Taraf sıfatı, bir başka deyişle husumet ehliyeti,dava konusu hak ile kişiler arasında ki ilişkiyi ifade eder. Sıfat, bir maddi hukuk ilişkisinde tarafların o hak ile ilişkisinin olup olmadığının belirlenmesi anlamına gelir. Davacı sıfatı, dava konusu hakkın sahibini, davalı sıfatı ise dava konusu hakkın yükümlüsünü belirler. Uygulamada davacı sıfatı, aktif husumeti, davalı sıfatı ise pasif husumeti karşılayacak şekilde değerlendirilmektedir. Dava konusu şey üzerinde kim ya da kimler hak sahibi ise, davayı bu kişi veya kişilerin açması ve kime karşı hukuki koruma isteniyor ise o kişi veya kişilere davanın yöneltilmesi gerekir. Bir kimsenin davacı veya davalı sıfatına sahip olup olmadığı tıpkı hakkın mevcut olup olmadığının tayininde olduğu gibi maddi hukuka göre belirlenir. Taraf sıfatının bu anlamda önemli özelliği ise, def’i değil itiraz niteliğinde olması nedeniyle taraflarca süreye ve davanın aşamasına bakılmaksızın her zaman ileri sürülebileceği ve taraflar ileri sürmemiş olsalar bile mahkemece re’sen nazara alınmasıdır.
Bu anlatımlar ışığında somut olaya geldiğimizde; 28.09.2006 tarihli Sara 2 model evin ve aynı tarihli Petra ve Grillikatos model evlerin satış ve montajına ilişkin iki adet sözleşmenin tarafları … İnş. Ltd. Şti ve davacıdır, davalı …’nun şirketi temsilen sözleşme metnini imzaladığı anlaşılmakta olup bu davalı ile davacı arasında sözleşme ilişkisi olmadığı gibi yine bu davalının BK’nın 110, 111 (TBK’nın 128, 129) maddesine göre garanti yükümlüğü bulunduğuna dair delile de dosya kapsamında rastlanmamıştır. Akdi ilişkinin yüklenici davalı şirket ile davacı arasında kurulduğu anlaşıldığından davalı gerçek kişi …’na husumet yöneltilemeyeceği değerlendirilerek davanın pasif husumet yokluğu nedeniyle reddine karar verilmesi gerekirken kısmen kabulü doğru olmamış, kararın bozulması uygun bulunmuştur.
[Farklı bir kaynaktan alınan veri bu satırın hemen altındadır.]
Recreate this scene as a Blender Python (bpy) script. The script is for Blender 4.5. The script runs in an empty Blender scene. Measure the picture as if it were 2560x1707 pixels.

SONUÇ: Yukarıda açıklanan nedenlerle davalı …’nun temyiz itirazlarının kabulü ile hükmün BOZULMASINA, ödediği temyiz peşin harcının istek halinde temyiz eden davalı …’na geri verilmesine, karara karşı tebliğ tarihinden itibaren 15 gün içinde karar düzeltme isteminde bulunulabileceğine 12.02.2019 gününde oybirliğiyle karar verildi.